Dans la dernière saison, le temps de l’apaisement est venu. Et si elle subira une dernière humiliation – malgré tous les soins qu’elle a prodigués à son père, ce dernier a légué sa maison… à son fils ironiquement un peu responsable de sa mort – elle finit par trouver la lumière au bout du tunnel, avec une proposition de job inattendue. La voir se débattre seule face au sexisme et à la gentrification, dans un milieu pauvre, puis exposer tous ses paradoxes quand elle sera en contact avec Emma en saison 2, demeure une des grandes réussites de Vida.
Si la série a pu dépeindre avec autant d’acuité les vies et les dilemmes des femmes de la communauté latinx, c’est car sa showrunneuse a privilégié une writer’s room entièrement latinx, pour la moitié s’identifiant comme queer, et presque complètement féminine (à l’exception d’un scénariste cisgenre).

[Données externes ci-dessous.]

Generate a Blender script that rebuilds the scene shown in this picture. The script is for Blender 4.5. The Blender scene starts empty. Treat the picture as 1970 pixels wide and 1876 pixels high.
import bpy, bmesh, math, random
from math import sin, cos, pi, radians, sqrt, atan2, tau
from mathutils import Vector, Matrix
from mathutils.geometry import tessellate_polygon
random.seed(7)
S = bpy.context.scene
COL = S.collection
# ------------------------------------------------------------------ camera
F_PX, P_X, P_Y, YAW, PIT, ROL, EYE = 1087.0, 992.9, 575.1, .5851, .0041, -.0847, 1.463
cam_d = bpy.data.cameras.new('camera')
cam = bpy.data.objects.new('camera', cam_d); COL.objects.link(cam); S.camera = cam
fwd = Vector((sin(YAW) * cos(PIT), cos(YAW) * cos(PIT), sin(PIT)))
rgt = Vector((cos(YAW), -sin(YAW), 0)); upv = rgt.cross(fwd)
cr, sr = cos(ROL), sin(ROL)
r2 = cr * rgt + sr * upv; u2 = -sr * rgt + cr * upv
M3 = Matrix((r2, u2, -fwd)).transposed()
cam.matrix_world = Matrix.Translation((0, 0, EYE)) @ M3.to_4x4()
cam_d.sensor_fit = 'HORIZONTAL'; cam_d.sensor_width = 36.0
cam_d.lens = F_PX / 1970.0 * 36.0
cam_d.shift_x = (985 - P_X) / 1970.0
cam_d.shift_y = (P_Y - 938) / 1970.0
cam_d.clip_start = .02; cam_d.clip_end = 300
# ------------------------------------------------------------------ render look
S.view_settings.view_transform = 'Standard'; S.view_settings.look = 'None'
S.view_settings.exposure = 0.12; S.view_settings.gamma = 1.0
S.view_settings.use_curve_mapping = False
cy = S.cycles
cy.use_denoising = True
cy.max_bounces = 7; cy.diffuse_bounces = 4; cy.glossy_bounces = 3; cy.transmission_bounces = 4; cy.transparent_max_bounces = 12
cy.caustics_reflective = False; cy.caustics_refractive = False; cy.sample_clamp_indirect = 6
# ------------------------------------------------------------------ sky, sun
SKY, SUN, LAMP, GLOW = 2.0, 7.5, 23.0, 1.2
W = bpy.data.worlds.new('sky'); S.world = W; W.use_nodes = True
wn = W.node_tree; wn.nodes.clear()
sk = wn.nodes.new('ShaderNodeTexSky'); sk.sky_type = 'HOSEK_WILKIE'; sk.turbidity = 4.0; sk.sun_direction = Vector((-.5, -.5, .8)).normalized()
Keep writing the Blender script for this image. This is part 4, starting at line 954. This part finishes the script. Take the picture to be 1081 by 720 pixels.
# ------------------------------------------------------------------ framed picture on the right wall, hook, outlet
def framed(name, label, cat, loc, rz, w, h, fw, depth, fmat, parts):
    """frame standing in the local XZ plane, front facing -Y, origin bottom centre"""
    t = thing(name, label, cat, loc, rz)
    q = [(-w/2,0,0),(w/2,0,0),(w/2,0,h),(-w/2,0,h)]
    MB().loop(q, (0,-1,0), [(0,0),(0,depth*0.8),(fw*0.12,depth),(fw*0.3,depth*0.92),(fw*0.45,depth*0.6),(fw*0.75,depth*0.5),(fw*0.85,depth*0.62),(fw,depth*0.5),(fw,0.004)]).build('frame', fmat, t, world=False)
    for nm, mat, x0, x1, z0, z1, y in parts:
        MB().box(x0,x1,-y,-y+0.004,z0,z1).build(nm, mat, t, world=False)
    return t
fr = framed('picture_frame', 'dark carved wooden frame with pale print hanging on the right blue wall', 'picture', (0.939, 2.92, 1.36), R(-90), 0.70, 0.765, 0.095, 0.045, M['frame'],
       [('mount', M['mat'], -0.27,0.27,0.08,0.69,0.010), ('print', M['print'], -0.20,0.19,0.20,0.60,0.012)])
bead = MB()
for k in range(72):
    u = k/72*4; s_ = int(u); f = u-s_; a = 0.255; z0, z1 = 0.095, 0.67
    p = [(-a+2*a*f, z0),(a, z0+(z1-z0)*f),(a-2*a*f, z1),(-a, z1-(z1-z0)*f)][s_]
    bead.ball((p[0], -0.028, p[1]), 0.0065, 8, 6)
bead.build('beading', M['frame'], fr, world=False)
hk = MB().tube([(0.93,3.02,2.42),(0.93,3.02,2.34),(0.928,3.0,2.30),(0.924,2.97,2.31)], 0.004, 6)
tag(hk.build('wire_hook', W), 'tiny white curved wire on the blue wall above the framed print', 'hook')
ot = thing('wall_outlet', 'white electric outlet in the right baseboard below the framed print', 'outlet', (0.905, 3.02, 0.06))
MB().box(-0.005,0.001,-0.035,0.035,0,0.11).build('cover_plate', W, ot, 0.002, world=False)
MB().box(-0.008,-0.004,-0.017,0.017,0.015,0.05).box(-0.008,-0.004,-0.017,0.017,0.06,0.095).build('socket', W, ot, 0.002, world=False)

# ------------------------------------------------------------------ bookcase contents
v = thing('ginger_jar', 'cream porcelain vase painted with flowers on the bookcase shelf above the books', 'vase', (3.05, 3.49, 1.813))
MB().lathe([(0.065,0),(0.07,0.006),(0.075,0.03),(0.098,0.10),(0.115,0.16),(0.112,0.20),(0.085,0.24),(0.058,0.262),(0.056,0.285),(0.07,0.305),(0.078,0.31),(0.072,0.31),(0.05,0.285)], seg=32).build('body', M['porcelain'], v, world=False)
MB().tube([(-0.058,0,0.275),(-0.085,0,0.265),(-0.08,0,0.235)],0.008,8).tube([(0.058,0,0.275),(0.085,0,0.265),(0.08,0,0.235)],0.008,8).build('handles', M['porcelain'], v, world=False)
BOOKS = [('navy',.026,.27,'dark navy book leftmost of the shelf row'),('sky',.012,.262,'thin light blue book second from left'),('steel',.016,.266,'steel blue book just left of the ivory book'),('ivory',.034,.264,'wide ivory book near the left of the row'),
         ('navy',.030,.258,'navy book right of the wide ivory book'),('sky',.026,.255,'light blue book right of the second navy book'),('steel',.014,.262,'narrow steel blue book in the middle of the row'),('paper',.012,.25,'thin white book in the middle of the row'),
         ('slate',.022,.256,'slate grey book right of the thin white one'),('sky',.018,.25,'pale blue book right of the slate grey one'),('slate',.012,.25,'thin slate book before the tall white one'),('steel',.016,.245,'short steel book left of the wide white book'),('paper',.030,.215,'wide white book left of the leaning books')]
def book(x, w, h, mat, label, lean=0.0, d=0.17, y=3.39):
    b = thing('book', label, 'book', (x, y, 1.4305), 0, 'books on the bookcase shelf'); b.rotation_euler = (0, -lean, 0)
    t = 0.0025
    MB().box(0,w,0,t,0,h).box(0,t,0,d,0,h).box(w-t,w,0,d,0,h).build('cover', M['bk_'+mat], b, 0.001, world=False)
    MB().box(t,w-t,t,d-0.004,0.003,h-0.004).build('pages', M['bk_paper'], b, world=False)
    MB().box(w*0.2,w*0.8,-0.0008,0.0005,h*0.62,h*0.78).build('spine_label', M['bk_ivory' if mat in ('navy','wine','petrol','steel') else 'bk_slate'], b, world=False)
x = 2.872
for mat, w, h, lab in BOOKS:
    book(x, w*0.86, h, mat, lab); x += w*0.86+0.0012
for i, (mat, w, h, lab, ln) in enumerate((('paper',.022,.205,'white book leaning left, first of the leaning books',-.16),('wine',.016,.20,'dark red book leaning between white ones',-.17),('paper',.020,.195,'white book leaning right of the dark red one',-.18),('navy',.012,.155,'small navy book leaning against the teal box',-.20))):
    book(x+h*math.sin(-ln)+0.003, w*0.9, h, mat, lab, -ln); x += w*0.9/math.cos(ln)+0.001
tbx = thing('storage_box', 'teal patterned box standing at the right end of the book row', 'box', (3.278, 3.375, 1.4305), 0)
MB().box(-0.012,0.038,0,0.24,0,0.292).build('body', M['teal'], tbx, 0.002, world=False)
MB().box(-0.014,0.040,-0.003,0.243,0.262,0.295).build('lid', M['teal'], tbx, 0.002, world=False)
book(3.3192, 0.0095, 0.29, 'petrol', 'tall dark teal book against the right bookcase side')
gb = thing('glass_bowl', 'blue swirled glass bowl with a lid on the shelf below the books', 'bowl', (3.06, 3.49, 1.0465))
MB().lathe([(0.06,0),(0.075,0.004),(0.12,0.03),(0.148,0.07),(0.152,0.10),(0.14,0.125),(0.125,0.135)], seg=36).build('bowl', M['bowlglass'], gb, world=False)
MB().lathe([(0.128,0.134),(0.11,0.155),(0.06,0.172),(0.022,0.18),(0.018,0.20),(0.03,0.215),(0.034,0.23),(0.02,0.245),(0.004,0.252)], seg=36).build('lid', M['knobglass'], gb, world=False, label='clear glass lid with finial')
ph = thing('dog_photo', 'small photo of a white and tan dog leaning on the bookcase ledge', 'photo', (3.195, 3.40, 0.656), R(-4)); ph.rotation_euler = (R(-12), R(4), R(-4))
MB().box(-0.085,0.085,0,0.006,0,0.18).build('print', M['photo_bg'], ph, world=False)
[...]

Il en va de même pour le reste de l’équipe, de la directrice de casting aux compositrices de la bande originale, en passant par les réalisatrices. Quand on donne les clés d’une œuvre artistique à une communauté jusqu’ici invisibilisée dans la pop culture, ou réduite à des clichés racistes et patriarcaux, cela donne Vida, une série drôle, militante, sensuelle, qui vibre au rythme des récits inédits de toutes ses protagonistes.
Les trois saisons de Vida sont proposées par StarzPlay en France.